Thanks for all your help,

Mike

Mike,

   Just curious if you implemented this solution and if you ran into any trouble with having redundant DHCP pools on your HSRP switches?

Thanks for any update you may provide.

Adam.

Adam:

Sorry for taking so much time.  Yes, it seems to work fine.  Great even?  When one switch goes down, my network has the ability to take over and keep on running DHCP.

One difficulty with DHCP on Cisco switches is that just plugging in a Mac address for IP address assignment doesn't work.  Sometimes you have to get the Cisco ID of a device, then assign it to the DHCP pool.  Seriously, sometimes you can't use the Mac address to assign an IP address.  

I forget which command I used to find the Cisco device ID for my various devices.  But this two-step process made things a little convoluted.

-Mike

zackmci
Cisco Employee
Cisco Employee

Mike,

 

Assuming the pools are in the same subnet on the Standby and the Active router this should work fine.  If the Standby becomes Active and it may be necessary to do a release/renew on the host so that the Standby router can add them to it's binding table.  Otherwise you should be fine with that setup.

 

Thanks,

 

Zack

Edit: I confused myself.  Please review my new posting below!

Hi Zack:

Even though one 3560 Switch will be handling all traffic to the virtual gateway, both L3 3560 switches will have an ip address on the subnet (because of HSRP).  This will likely mean that both switches will be competing to hand out ip addresses and make bindings.  If switch 1 is HSRP active, and switch 2 is HSRP standby, then:

  1. When failover occurs, and switch 2 takes over all traffic for the subnet, will it first do a check to see if an ip address is already in use before it hands it over? (Ipv4 address conflict resolution)
  2. Minimally, when a computer comes up for a DHCP lease renew, will the successor switch (switch 2) then make the binding in the table?

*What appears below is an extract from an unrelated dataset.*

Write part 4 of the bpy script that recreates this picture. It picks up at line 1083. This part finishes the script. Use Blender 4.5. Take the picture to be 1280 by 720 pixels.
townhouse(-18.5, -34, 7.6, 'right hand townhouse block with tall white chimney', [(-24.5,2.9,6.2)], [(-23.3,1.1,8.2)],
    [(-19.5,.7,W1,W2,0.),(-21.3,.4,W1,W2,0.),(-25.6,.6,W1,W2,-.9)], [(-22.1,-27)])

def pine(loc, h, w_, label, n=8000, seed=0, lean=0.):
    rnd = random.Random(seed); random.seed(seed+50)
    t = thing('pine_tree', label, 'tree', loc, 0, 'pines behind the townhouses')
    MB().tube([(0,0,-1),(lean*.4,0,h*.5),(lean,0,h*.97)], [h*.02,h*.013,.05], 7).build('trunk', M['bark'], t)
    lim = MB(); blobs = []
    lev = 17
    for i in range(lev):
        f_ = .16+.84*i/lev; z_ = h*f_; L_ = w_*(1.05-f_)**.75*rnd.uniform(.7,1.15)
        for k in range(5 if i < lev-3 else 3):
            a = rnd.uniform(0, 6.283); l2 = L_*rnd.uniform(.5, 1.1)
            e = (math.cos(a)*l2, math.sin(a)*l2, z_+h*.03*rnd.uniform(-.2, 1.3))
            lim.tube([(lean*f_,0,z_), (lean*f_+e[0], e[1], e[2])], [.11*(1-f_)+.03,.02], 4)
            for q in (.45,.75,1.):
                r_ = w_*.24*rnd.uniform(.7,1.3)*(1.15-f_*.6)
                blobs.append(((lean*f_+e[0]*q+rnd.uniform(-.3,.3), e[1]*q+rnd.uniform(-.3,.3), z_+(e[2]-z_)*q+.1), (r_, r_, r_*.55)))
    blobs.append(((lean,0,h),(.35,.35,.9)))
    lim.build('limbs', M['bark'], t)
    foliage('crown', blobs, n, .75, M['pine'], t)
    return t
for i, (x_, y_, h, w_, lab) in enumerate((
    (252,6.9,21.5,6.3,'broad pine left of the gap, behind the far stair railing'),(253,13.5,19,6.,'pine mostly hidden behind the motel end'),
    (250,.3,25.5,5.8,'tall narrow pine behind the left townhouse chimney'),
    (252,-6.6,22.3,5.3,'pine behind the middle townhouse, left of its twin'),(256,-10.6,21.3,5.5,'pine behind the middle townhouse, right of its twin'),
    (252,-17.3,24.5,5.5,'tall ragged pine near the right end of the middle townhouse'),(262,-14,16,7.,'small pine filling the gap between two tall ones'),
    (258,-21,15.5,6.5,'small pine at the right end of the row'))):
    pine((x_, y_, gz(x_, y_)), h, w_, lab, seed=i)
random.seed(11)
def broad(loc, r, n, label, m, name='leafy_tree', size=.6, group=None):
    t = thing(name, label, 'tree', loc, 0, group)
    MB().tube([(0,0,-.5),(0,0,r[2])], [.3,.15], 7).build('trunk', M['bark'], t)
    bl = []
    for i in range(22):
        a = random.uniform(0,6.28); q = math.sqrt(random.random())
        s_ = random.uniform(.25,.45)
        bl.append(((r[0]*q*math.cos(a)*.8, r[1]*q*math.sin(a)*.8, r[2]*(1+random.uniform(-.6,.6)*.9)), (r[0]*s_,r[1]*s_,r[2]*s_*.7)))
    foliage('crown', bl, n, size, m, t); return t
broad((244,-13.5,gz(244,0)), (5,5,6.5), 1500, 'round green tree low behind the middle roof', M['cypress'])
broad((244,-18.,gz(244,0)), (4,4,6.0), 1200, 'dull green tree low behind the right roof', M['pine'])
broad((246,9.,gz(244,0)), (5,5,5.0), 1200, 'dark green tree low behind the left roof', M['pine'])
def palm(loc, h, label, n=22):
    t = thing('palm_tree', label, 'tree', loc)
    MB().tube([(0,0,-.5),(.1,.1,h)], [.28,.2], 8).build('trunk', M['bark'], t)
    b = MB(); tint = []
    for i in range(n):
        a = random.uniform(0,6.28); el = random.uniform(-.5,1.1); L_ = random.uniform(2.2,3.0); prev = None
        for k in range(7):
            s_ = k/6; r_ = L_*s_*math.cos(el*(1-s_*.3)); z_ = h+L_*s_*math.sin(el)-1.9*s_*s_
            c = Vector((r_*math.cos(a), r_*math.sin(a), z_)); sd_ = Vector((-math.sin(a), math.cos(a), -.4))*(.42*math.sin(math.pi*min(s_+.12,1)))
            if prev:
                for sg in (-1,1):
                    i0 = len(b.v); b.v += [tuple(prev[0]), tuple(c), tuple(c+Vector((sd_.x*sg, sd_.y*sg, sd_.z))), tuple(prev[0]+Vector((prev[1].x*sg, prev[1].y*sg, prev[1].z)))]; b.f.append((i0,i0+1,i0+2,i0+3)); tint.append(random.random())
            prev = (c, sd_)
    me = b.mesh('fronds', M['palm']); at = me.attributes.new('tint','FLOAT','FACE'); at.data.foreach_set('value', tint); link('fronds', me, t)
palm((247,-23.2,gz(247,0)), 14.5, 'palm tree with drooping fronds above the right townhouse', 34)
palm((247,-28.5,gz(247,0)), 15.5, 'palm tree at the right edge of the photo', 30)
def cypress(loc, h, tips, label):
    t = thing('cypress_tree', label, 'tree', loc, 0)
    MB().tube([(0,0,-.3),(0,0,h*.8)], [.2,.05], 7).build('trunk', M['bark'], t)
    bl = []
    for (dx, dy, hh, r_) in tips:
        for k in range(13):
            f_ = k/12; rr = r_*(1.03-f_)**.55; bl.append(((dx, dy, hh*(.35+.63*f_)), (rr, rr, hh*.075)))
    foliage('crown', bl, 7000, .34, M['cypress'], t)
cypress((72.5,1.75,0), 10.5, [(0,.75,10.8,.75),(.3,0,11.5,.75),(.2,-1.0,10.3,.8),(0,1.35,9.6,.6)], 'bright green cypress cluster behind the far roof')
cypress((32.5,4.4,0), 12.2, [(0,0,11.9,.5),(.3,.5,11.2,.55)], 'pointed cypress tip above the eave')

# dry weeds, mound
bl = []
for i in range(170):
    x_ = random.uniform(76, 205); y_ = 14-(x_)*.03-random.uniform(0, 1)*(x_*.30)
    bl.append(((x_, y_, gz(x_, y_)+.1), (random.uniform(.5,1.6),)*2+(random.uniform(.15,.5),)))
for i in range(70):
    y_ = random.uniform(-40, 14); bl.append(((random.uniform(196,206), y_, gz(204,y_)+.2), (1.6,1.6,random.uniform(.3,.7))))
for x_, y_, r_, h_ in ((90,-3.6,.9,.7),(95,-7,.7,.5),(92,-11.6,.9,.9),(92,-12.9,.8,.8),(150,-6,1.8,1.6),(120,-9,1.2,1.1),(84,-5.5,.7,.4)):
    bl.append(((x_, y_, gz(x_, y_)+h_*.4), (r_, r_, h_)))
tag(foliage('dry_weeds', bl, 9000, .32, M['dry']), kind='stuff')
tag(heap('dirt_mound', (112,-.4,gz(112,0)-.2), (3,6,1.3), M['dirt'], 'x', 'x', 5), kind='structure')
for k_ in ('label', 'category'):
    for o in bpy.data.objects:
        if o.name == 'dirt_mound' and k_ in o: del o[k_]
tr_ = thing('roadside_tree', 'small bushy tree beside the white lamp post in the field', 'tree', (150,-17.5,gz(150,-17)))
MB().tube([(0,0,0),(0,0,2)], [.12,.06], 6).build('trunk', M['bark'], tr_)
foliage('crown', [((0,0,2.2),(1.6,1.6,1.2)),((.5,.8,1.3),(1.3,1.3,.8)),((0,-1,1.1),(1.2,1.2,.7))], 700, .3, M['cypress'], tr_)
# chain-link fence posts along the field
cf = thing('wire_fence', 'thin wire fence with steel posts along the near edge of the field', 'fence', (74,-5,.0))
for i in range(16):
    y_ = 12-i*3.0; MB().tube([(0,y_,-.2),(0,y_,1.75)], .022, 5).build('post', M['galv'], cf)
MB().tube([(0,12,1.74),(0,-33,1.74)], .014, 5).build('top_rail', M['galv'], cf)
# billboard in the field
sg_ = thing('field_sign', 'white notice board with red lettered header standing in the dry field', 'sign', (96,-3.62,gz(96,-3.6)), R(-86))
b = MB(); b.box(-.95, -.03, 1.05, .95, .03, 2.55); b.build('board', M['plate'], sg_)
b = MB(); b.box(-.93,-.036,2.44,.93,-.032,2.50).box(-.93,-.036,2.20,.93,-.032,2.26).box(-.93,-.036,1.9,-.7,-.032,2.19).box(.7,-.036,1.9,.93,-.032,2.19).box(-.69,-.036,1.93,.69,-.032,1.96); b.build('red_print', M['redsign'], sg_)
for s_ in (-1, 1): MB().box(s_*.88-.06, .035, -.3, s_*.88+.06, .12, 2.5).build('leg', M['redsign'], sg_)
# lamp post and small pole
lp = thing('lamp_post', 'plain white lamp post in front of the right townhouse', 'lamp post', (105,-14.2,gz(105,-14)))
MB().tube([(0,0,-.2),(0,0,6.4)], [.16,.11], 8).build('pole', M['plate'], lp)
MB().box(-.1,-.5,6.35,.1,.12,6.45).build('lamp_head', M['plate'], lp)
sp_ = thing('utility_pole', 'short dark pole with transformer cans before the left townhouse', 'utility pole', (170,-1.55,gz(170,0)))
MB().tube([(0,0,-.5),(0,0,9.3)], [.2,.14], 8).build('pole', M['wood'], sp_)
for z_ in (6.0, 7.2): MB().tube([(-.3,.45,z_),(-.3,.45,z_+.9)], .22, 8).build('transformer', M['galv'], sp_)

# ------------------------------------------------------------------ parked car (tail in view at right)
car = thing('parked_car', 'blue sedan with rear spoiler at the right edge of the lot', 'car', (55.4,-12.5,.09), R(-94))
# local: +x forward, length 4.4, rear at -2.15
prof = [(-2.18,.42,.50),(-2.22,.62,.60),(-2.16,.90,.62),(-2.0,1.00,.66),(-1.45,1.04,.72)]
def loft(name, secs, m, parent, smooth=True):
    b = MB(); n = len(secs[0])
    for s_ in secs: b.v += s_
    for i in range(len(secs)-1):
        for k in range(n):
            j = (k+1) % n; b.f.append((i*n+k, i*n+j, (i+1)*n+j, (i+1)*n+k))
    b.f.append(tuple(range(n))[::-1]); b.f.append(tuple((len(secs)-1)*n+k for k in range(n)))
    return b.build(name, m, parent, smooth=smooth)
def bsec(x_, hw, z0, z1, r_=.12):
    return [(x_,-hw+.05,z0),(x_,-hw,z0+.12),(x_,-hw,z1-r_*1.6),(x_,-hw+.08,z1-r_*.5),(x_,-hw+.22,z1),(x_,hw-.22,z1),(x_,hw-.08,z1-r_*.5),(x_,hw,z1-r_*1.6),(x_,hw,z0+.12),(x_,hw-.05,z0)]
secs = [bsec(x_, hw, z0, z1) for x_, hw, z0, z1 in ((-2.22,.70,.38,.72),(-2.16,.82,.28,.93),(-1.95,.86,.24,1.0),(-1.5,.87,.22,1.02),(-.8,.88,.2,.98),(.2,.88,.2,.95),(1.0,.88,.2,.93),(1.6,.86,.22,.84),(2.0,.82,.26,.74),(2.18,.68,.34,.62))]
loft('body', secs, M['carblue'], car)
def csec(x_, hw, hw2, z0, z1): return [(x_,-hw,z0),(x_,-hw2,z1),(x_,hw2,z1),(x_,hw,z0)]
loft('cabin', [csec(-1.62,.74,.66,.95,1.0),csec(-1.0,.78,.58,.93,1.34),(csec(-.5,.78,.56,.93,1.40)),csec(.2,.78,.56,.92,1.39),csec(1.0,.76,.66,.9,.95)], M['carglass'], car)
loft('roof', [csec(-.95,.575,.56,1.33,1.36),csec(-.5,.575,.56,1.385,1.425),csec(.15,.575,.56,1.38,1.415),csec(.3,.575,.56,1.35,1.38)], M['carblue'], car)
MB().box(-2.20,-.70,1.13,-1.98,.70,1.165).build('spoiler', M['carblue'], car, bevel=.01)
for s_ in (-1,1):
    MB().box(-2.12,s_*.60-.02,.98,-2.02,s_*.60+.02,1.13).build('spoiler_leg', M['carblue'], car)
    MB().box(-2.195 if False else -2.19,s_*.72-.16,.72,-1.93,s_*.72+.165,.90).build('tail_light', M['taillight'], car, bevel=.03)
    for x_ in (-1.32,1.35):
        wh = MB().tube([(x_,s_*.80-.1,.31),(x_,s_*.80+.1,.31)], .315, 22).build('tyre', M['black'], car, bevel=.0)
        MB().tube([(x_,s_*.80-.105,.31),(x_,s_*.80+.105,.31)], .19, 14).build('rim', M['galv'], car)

Packet Tracer indicated that it would minimally detect devices with IP Addresses not in the bindings table but that were active on the subnet and were a part of the DHCP pool.

Thanks,

Mike

Mike, 

The idea of splitting up the pools between servers could work but depending on the capabilities provided by your IOS version you could increase the amount of pings sent from the DHCP server by using this command ip dhcp ping x (with x defining how many pings the server should send before allocating an address).  Try increasing this number and seeing if your duplicate address issue is resolved.

 

Zack

Sorry the command is ip dhcp ping packets x.  This is a global command separate from the pool configs.
 

Hi Zack:

I guess, indirectly, you answered my question: Will DHCP try to confirm an ip address is available before assigning it to a device requesting a lease?  Thank you!

However, if a device that has an ip address assigned prior to failover then asks the successor switch for a continued lease - will the successor switch be able to handle this situation - especially in the event that the ip address isn't found in the bindings table because it was originally assigned by the other switch?

Thanks,

Mike

p.s.  I don't have a duplicate address issue yet - I'm still designing the network.  Just want to prevent problems.

Mike,

 

In the event that the lease expires while the original dhcp server has failed and has failed over to the standby, the discovery process would start and a new address will be assigned to the host from the standby's pool.  The new switch would then have that host in its bindings table until the active switch comes back up. 

 

If you were to bring the active switch back up before the lease expires it will renew as usual.

 

I hope this helps please let me know.

 

 

Thanks Zack!  Sounds like the DHCP scenario I have is pretty bullet proof. I appreciate all of your help.